Parce que l'intérêt supérieur de l'enfant doit primer sur les clivages politiques, ce texte majeur doit nous rassembler et aller à son terme. Attention toutefois à l'instauration de la clause dite « Roméo et Juliette » qui diminuerait la protection des mineurs de 13 et 14 ans alors que, depuis 1945, le délit d'atteinte sexuelle réprime toute relation sexuelle entre un mineur de 15 ans et un majeur. Nous devons être vigilants sur ce point. La remise à plat du code pénal sur les violences sexuelles sur mineurs de 15 ans et les actes incestueux est une urgence absolue.

L'adjectif « incestueux » n'a fait son apparition dans le code pénal qu'en 2016. Nous voyons bien à quel point cette proposition de loi est légitime au regard de notre retard à qualifier et à réprimer ces comportements déviants.
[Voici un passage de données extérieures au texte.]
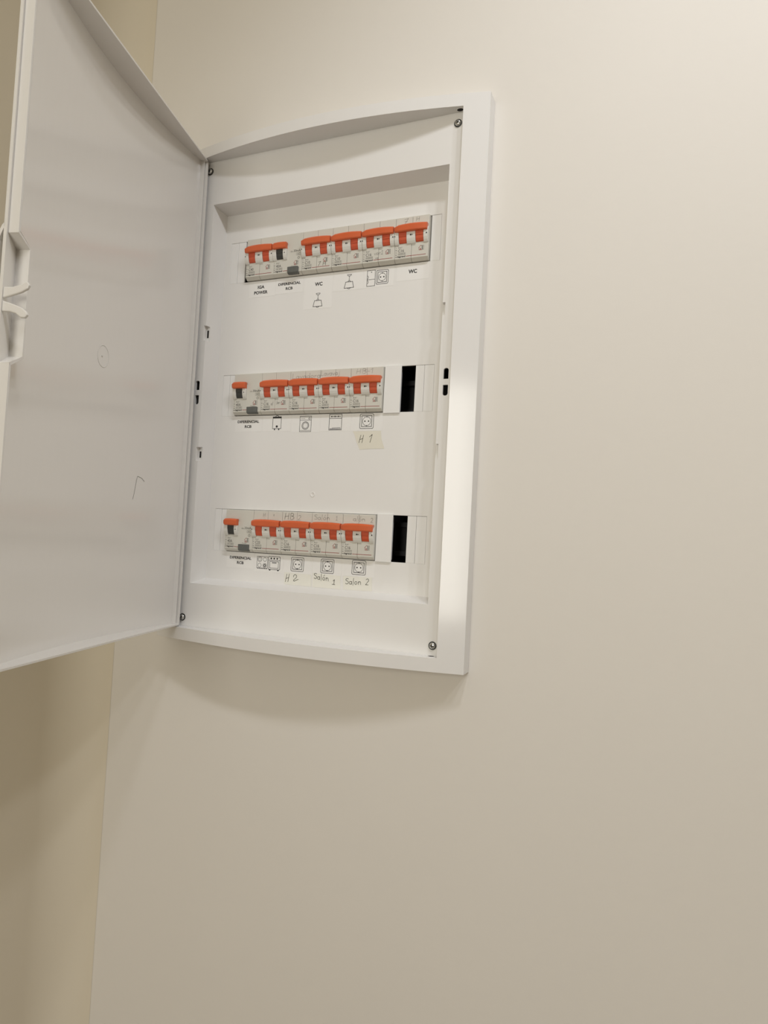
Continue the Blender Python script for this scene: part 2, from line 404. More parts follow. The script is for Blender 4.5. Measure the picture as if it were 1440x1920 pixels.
for a, b, c, d in NOT:                                # little clip pockets
    s = -1 if a < 0 else 1
    xa, xb = (a - .2, RX0 + 1.6) if s < 0 else (RX1 - 1.6, b + .2)
    mb = MB(); mb.box(xa, xb, c - .2, d + .2, 7.8, 9.4)
    pk = part(mb, 'clip_pocket', M['cover'])
    if s > 0: xa += 1.2
    mb = MB(); xm = (xa + xb) / 2 + s * .2; mb.box(xm - 1.1, xm + 1.1, c + 4.2, d - 4.2, 9.3, 9.5 if s < 0 else 9.35)
    o = mb.obj('clip_slit', M['hole'], pk, conv=lambda v: ((v[0] - BX) / 1000, -(v[2] - 1.0) / 1000, (v[1] - BY) / 1000))
    mb = MB()
    ya, yb = (xa, RX0 + .2) if s < 0 else (RX1 - .2, xb)
    mb.box(ya, yb, c - .9, c + .1, 7.8, ZP - .02); mb.box(ya, yb, d - .1, d + .9, 7.8, ZP - .02)
    mb.box(*((xa - .8, xa + .3) if s < 0 else (xb - .3, xb + .8)), c - .9, d + .9, 7.8, ZP - .02)
    mb.obj('pocket_wall', M['cover'], pk, conv=lambda v: ((v[0] - BX) / 1000, -(v[2] - 1.0) / 1000, (v[1] - BY) / 1000))

# recessed cover with the three breaker windows
ROWY = [0.0, -149.6, -298.4]
WX0, WX1 = -24.2, 223.9
ys = [CY0 - 1.5, CY1 + 1.5]
for y in ROWY: ys += [y + .5, y - 45.6]
mb = MB()
mb.grid([CX0 - 1.5, CX1 + 1.5, WX0, WX1], ys, lambda x, y: not (WX0 < x < WX1 and any(r - 45.6 < y < r + .5 for r in ROWY)), lambda x, y: ZC, ZC - 2.2)
part(mb, 'cover_plate', M['cover'], bevel=0.25, seg=1)
EDGE = [[(-24.2, -14.2), (-14.2, -4.3), (213.6, 223.9)], [(-24.2, -15.3), (-15.3, -6.2), (204.5, 213.8), (213.8, 223.9)], [(-24.2, -15.4), (-15.4, -6.4), (203.9, 213.3), (213.3, 223.9)]]
for r, ed in zip(ROWY, EDGE):
    for a, b in ed:
        mb = MB(); mb.box(a + .13, b - .13, r - 45.58, r + .25, ZC - 2, ZC - .04)
        part(mb, 'break_off_strip', M['strip'], bevel=0.2, seg=1)
# gate dimple on the cover
mb = MB(); mb.revolve([(3.0, ZC - .1), (2.9, ZC + .25), (2.2, ZC + .35), (1.9, ZC + .1), (0.01, ZC + .1)], 97.0, -279.5, 18)
part(mb, 'moulding_dimple', M['cover'], smooth=True)

# flush box in the wall, rails behind the windows
mb = MB()
mb.grid([-54, 254, -51, 251], [-420, 80, -417, 77], lambda x, y: True, lambda x, y: -92.0, -95.0)
mb.box(-54, -51, -420, 80, -95, 0.5); mb.box(251, 254, -420, 80, -95, 0.5); mb.box(-54, 254, 77, 80, -95, 0.5); mb.box(-54, 254, -420, -417, -95, 0.5)
part(mb, 'enclosure_box', M['box'])
for r in ROWY:
    mb = MB(); mb.px([(r - 5, -46), (r - 5, -44), (r - 10, -44), (r - 10, -52), (r - 35, -52), (r - 35, -44), (r - 40, -44), (r - 40, -46), (r - 37, -46), (r - 37, -54), (r - 8, -54), (r - 8, -46)], -45, 245)
    part(mb, 'mounting_rail', M['rail'])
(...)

L'inceste n'est toujours pas considéré comme une infraction à part entière : il n'est qu'une surqualification pénale et une circonstance aggravante lorsqu'il est commis par un ascendant. À ce titre, nous partageons la définition d'un âge de non-consentement à 18 ans pour les actes incestueux. Nous soutiendrons également la proposition selon laquelle les viols incestueux sont des crimes à part entière et les agressions sexuelles incestueuses considérées comme des délits autonomes.

Toutefois, plusieurs sujets importants me semblent avoir été éludés : ils font l'objet d'amendements tel celui que nous avons déposés sur la nécessaire prévention en milieu scolaire, malheureusement déclaré irrecevable, ou encore sur les violences sexuelles subies par les enfants porteurs de handicap – je vous sais, monsieur le secrétaire d'État chargé de l'enfance et des familles, très attaché à cette notion.

Chers collègues, l'attente est immense et, en ce jour, notre devoir, comme notre responsabilité, est de protéger les plus jeunes, c'est-à-dire de légiférer à hauteur d'enfant.